Giant utility Southern Company (SO) will be selling a new $25 baby bond. It is noted that the company will be selling a $1,000 series at the same time.

This baby bond will have a maturity in 2060 and proceeds will be used to redeem all or a portion of the 6.25% Junior Subordinated Notes (SOJA).

The issue will be investment grade.

The company has numerous issues outstanding which can be seen here.

The preliminary prospectus can be read here.

EarlyBird got the worm on this one and posits a coupon in the 4.375%-4.50%.

6 thoughts on “Southern Company to Sell Baby Bonds”

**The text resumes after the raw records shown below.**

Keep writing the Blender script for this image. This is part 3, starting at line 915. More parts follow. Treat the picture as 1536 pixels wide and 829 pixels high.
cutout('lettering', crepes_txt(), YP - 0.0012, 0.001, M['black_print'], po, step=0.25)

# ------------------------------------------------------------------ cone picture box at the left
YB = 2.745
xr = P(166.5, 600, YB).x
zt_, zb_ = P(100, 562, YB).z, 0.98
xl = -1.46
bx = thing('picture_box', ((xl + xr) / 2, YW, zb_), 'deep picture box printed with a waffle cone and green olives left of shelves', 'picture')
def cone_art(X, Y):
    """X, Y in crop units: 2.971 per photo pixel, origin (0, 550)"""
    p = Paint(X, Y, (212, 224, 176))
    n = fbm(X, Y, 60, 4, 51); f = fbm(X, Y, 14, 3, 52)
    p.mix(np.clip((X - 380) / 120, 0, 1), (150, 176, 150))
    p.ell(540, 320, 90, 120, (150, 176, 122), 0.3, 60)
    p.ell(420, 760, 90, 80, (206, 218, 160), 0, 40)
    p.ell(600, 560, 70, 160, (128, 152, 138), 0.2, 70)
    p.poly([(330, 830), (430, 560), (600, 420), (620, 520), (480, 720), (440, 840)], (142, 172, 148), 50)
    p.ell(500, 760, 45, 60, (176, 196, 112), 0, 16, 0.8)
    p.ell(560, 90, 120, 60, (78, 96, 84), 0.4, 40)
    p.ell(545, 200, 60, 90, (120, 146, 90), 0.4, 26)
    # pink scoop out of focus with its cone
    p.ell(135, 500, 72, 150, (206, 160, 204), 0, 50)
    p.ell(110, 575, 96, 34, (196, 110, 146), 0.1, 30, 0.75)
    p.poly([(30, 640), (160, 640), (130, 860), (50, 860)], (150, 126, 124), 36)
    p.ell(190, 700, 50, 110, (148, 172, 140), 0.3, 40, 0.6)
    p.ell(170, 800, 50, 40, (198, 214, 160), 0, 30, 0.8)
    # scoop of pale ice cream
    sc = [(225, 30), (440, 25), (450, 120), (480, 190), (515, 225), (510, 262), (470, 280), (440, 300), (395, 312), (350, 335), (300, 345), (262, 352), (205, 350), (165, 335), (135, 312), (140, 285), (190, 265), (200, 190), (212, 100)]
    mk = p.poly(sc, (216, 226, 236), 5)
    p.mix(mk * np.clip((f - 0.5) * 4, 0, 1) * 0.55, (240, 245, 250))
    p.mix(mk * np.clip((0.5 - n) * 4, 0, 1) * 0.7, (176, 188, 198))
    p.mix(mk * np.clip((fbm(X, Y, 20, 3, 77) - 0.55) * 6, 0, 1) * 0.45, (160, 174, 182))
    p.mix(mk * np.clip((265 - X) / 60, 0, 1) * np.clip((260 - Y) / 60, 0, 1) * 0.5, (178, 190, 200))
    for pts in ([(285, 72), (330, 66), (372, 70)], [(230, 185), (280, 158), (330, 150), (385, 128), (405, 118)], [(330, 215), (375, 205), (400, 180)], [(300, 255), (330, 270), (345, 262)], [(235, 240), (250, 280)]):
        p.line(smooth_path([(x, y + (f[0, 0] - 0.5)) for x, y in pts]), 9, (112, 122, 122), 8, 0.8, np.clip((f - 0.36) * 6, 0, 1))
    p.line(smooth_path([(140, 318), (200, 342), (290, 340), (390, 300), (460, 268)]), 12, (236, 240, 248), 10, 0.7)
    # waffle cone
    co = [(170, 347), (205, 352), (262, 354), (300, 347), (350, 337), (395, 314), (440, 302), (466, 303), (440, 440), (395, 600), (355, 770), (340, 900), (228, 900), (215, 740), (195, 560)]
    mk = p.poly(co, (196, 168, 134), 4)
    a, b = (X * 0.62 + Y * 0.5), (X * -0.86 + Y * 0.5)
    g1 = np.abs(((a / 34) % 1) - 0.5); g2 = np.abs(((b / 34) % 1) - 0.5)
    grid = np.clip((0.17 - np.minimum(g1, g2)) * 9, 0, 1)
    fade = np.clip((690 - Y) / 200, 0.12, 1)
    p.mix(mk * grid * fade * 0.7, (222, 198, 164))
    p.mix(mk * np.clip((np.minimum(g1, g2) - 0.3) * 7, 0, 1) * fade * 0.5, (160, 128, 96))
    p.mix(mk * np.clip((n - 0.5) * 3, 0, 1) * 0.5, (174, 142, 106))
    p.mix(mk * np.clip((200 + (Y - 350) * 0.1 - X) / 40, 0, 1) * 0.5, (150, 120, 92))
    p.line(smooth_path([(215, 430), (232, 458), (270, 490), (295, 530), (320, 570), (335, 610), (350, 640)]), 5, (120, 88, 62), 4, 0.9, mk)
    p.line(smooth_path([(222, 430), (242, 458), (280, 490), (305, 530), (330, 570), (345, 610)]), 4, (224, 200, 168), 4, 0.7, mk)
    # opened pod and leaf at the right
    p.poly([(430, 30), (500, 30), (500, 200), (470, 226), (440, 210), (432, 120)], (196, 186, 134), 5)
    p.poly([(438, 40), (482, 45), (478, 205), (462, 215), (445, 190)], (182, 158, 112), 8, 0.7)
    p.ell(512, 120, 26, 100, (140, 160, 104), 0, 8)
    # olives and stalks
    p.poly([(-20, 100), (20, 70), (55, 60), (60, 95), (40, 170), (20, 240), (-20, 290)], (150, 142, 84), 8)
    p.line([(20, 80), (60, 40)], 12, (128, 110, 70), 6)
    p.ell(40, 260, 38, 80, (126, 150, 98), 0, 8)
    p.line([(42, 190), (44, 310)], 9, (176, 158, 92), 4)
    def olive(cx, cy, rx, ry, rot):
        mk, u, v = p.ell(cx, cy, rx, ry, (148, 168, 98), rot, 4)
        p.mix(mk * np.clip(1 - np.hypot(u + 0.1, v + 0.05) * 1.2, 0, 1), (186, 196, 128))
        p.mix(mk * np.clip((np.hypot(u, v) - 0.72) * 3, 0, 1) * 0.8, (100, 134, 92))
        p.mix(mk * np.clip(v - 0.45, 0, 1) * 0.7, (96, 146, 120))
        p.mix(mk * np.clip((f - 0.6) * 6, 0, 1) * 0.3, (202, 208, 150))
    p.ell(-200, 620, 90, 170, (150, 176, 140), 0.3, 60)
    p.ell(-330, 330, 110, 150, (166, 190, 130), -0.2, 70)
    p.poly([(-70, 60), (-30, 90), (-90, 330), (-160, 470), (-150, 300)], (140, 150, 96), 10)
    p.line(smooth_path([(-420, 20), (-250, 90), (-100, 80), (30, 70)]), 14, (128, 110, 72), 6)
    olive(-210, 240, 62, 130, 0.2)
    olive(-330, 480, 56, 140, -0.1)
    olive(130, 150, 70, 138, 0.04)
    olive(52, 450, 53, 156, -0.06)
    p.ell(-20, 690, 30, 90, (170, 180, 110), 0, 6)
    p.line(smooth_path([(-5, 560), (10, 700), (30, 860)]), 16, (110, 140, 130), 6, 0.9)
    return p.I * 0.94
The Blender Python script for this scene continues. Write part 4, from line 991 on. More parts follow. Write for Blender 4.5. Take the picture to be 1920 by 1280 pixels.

  1. A bit of cut and paste just In case your considering this offering: Georgia Vogtle nuclear report: more delays, $1B in extra costs, flaws. According to their recently submitted written testimony, even if Georgia Power does finish on its latest timeline, the nuclear project will be $1 billion over its current budget, which was already billions of dollars higher than when the project began. Meanwhile, government staff and monitors wrote that they were “shocked” by an “astounding 80%” failure rate for new components installed at the site. The results meant the components, when tested, “did not initially function properly and required some corrective action(s) to function as designed.”
    Could Georgia Power drag Southern down if this Nuclear Plant never goes online?. Supposedly there is a firewall between Southern and its Georgia Subsidiary. But it wouldn’t be the first time a Nuclear Power plant has bankrupted a major Utility in the US

    1. Richard, when its all said and done the ring fencing provisions protect more the subsidiary than hold co. And being Ga. Power and Southern are in bed together on this those provisions wont help each other if things go bad. Vogtle has been a disaster, but the regulatory recoveries for mismanagement have been incredibly generous so far. Who knows what lurks below and going forward….
      I prefer the Alabama Power preferred I bought 2 days ago that has a higher credit rating, higher present yield, higher YTC, and lower taxed QDI, over this lower rated quality hold co subordinated debt issuance.